News Release

NASA'S OSIRIS-REx spacecraft slingshots past Earth

Peer-Reviewed Publication

NASA/Goddard Space Flight Center

Earth Gravity Assist

image: This artist's concept shows the OSIRIS-REx spacecraft passing by Earth. view more 

Credit: NASA's Goddard Space Flight Center/University of Arizona.

NASA's asteroid sample return spacecraft successfully used Earth's gravity on Friday to slingshot itself on a path toward the asteroid Bennu, for a rendezvous next August.

At 12:52 p.m. EDT on Sept. 22, the OSIRIS-REx (Origins, Spectral Interpretation, Resource Identification, and Security - Regolith Explorer) spacecraft came within 10,711 miles (17,237 km) of Antarctica, just south of Cape Horn, Chile, before following a route north over the Pacific Ocean.

OSIRIS-REx launched from Cape Canaveral Air Force Station in Florida on Sept. 8, 2016, on an Atlas V 411 rocket. Although the rocket provided the spacecraft with the all the momentum required to propel it forward to Bennu, OSIRIS-REx needed an extra boost from the Earth's gravity to change its orbital plane.
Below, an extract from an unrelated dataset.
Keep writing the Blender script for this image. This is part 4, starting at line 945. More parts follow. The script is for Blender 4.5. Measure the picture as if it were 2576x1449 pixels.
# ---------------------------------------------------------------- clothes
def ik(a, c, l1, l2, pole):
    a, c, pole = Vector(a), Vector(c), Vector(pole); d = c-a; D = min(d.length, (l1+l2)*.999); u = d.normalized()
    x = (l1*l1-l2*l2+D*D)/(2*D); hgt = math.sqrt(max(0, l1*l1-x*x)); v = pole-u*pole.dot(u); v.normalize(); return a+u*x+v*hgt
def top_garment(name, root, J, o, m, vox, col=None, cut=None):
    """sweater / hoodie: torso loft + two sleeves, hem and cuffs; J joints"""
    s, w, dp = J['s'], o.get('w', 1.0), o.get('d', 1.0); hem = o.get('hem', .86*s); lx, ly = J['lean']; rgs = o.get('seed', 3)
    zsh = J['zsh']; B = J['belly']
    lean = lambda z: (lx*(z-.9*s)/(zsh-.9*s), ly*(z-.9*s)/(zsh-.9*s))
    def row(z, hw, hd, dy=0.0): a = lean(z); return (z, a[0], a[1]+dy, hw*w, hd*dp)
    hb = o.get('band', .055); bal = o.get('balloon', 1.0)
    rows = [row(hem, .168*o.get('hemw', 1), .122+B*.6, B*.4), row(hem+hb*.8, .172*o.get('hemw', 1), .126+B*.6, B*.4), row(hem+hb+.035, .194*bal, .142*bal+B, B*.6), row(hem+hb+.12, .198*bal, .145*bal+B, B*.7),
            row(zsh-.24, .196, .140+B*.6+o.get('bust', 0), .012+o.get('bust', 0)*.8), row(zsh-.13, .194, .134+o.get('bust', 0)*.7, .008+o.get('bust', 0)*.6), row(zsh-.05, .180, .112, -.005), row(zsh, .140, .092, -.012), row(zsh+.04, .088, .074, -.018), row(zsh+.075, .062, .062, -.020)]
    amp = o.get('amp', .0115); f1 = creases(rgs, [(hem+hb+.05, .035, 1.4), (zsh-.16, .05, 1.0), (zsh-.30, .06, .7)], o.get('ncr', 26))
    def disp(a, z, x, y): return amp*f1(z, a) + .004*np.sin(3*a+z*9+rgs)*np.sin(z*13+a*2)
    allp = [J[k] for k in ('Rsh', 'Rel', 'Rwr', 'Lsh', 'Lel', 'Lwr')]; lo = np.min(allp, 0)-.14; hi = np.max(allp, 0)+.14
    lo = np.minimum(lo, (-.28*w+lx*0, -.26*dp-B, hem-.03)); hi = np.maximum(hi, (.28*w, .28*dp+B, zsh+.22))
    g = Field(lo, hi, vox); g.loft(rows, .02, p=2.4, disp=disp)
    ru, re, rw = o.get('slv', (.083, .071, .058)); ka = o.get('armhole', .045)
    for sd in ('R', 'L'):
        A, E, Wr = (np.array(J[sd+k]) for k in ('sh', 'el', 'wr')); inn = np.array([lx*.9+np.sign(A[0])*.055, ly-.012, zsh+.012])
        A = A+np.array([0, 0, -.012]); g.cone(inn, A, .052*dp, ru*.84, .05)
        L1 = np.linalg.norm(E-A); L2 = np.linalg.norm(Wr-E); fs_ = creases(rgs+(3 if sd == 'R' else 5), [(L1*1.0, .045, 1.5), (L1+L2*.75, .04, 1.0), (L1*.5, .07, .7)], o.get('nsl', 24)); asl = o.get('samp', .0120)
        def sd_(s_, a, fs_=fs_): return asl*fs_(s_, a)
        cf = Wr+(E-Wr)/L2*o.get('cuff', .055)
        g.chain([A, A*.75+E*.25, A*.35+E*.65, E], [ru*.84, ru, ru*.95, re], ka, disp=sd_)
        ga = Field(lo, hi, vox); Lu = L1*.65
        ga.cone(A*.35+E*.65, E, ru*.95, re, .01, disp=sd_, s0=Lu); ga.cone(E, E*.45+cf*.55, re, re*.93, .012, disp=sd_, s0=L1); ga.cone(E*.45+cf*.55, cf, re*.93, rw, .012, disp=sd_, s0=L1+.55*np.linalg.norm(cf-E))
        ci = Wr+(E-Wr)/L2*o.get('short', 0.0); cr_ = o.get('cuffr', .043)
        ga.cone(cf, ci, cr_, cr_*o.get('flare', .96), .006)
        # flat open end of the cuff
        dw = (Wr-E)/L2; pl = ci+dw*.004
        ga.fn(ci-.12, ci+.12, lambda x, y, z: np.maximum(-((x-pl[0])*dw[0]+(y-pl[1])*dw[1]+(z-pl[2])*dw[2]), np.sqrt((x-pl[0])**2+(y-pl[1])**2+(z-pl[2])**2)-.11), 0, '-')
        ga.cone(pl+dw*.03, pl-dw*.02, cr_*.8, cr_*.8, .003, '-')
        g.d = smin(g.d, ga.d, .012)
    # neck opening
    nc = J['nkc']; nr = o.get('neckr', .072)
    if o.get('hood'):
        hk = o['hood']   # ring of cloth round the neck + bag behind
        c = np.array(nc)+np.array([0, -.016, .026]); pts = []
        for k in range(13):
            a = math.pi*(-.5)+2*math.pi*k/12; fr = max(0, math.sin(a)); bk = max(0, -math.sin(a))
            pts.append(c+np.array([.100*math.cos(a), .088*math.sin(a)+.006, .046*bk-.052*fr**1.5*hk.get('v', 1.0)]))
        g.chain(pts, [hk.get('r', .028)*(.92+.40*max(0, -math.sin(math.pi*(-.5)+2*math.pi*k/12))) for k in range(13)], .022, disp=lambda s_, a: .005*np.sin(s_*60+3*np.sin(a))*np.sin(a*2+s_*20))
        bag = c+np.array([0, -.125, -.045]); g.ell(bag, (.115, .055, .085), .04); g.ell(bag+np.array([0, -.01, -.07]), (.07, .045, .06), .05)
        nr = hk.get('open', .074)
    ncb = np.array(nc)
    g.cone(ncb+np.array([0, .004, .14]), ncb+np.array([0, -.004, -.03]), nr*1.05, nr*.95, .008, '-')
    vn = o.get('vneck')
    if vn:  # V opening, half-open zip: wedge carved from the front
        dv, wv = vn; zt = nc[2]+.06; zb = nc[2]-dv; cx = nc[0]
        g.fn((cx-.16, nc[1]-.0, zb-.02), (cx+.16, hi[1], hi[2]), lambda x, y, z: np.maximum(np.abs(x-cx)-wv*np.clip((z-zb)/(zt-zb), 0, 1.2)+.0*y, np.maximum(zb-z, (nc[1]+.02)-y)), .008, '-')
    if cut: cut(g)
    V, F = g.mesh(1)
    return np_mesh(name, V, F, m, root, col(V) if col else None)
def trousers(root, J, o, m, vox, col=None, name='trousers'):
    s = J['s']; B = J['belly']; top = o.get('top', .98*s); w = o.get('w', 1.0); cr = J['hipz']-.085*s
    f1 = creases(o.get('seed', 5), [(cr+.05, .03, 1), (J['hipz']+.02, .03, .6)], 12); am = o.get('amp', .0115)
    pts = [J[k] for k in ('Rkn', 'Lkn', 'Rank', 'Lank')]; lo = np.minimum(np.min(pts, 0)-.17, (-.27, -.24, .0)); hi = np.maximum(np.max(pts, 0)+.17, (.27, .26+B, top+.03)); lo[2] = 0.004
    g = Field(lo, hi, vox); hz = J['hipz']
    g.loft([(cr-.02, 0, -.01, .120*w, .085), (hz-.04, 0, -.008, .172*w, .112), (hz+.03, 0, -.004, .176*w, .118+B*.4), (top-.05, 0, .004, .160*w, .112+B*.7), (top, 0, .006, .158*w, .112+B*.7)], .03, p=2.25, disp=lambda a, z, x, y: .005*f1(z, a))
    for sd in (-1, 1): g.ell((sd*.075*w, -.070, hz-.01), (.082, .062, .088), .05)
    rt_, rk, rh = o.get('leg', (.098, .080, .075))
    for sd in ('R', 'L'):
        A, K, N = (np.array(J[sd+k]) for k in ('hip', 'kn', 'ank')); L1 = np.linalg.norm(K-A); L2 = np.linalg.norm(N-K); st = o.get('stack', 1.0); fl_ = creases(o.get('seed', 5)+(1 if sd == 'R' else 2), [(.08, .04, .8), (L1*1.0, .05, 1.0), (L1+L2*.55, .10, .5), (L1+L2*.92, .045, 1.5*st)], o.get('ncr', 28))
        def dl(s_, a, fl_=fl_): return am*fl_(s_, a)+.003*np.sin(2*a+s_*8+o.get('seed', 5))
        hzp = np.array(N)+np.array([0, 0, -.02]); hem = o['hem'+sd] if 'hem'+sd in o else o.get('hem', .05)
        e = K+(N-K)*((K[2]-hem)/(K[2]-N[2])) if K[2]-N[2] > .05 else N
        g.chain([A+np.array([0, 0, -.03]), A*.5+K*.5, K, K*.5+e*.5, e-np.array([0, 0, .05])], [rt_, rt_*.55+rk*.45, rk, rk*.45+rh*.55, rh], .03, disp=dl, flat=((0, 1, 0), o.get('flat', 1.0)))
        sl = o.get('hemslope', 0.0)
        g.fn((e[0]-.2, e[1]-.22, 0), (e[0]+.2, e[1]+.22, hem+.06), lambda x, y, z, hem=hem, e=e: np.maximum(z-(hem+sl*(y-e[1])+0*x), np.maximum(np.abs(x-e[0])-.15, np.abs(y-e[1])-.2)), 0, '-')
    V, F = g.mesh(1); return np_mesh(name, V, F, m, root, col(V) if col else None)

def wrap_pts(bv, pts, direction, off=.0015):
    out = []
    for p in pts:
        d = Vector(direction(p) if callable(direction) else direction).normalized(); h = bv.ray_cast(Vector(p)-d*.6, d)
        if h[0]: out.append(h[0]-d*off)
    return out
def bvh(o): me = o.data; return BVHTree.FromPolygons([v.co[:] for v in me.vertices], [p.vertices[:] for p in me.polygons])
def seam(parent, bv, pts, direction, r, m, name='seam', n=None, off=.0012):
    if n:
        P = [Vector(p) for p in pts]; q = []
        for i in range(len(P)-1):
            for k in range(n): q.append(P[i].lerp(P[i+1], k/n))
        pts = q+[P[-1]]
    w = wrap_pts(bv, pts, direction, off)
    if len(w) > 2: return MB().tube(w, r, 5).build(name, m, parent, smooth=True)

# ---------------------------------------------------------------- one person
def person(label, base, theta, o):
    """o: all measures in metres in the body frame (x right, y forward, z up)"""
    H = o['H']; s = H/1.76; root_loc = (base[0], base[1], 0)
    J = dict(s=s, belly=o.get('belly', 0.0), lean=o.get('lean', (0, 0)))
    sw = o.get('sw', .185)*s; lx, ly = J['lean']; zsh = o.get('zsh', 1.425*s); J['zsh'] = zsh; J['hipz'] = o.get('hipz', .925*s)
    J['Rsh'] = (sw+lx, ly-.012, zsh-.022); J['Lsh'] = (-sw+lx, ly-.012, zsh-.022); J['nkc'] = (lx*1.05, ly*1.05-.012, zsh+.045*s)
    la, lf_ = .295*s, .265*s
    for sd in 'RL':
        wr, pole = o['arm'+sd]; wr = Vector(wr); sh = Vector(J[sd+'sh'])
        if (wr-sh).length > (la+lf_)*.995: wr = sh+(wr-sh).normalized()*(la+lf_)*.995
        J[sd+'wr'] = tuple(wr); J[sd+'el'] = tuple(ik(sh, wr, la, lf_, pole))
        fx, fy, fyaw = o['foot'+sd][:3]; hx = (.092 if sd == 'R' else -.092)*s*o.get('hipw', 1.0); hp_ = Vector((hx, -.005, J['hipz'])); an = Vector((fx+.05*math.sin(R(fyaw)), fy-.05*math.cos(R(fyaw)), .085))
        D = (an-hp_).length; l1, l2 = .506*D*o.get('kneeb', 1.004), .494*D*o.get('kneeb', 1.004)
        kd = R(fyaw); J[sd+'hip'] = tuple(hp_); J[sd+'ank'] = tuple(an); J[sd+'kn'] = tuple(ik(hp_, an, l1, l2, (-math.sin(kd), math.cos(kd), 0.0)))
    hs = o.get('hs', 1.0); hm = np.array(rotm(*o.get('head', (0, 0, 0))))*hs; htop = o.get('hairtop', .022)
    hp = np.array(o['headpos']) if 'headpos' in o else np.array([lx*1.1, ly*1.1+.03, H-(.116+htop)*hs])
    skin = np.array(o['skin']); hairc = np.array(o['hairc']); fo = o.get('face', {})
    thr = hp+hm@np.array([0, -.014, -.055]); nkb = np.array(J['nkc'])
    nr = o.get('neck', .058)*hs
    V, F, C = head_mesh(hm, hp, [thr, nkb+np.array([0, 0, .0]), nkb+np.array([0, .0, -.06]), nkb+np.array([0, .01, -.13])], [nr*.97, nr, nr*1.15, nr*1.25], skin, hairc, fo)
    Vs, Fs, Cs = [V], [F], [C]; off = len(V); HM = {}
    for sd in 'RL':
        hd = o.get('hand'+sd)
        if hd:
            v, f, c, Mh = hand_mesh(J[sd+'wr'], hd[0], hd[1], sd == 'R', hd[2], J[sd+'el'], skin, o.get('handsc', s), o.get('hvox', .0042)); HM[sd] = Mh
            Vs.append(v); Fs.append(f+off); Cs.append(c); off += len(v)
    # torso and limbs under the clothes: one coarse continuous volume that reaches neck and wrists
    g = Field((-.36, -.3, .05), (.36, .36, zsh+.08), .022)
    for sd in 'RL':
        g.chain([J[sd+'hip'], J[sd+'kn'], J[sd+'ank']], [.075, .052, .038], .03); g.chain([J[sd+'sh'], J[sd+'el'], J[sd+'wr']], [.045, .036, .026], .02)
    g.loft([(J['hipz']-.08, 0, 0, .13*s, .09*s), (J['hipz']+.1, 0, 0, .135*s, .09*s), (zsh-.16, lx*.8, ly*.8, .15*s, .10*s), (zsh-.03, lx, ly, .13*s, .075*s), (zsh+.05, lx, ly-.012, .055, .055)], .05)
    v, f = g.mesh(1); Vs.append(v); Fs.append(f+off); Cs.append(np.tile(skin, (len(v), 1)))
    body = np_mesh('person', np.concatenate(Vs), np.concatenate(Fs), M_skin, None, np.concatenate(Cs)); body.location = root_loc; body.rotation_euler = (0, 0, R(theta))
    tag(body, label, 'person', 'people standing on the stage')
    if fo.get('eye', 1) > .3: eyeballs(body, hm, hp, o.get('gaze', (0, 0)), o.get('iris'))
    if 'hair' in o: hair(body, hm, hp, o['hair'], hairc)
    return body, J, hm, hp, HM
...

Bennu's orbit around the Sun is tilted six degrees from Earth's orbit, and this maneuver changed the spacecraft's direction to put it on the path toward Bennu.

As a result of the flyby, the velocity change to the spacecraft was 8,451 miles per hour (3.778 kilometers per second).

"The encounter with Earth is fundamental to our rendezvous with Bennu," said Rich Burns, OSIRIS-REx project manager at NASA's Goddard Space Flight Center in Greenbelt, Maryland. "The total velocity change from Earth's gravity far exceeds the total fuel load of the OSIRIS-REx propulsion system, so we are really leveraging our Earth flyby to make a massive change to the OSIRIS-REx trajectory, specifically changing the tilt of the orbit to match Bennu."

The mission team also is using OSIRIS-REx's Earth flyby as an opportunity to test and calibrate the spacecraft's instrument suite. Approximately four hours after the point of closest approach, and on three subsequent days over the next two weeks, the spacecraft's instruments will be turned on to scan Earth and the Moon. These data will be used to calibrate the spacecraft's science instruments in preparation for OSIRIS-REx's arrival at Bennu in late 2018.

"The opportunity to collect science data over the next two weeks provides the OSIRIS-REx mission team with an excellent opportunity to practice for operations at Bennu," said Dante Lauretta, OSIRIS-REx principal investigator at the University of Arizona, Tucson. "During the Earth flyby, the science and operations teams are co-located, performing daily activities together as they will during the asteroid encounter."

The OSIRIS-REx spacecraft is currently on a seven-year journey to rendezvous with, study, and return a sample of Bennu to Earth. This sample of a primitive asteroid will help scientists understand the formation of our solar system more than 4.5 billion years ago.

NASA's Goddard Space Flight Center provides overall mission management, systems engineering and the safety and mission assurance for OSIRIS-REx. Dante Lauretta of the University of Arizona, Tucson, is the principal investigator, and the University of Arizona also leads the science team and the mission's science observation planning and data processing. Lockheed Martin Space Systems in Denver built the spacecraft and is providing flight operations. Goddard and KinetX Aerospace are responsible for navigating the OSIRIS-REx spacecraft. OSIRIS-REx is the third mission in NASA's New Frontiers Program. NASA's Marshall Space Flight Center in Huntsville, Alabama, manages the agency's New Frontiers Program for the Science Mission Directorate in Washington.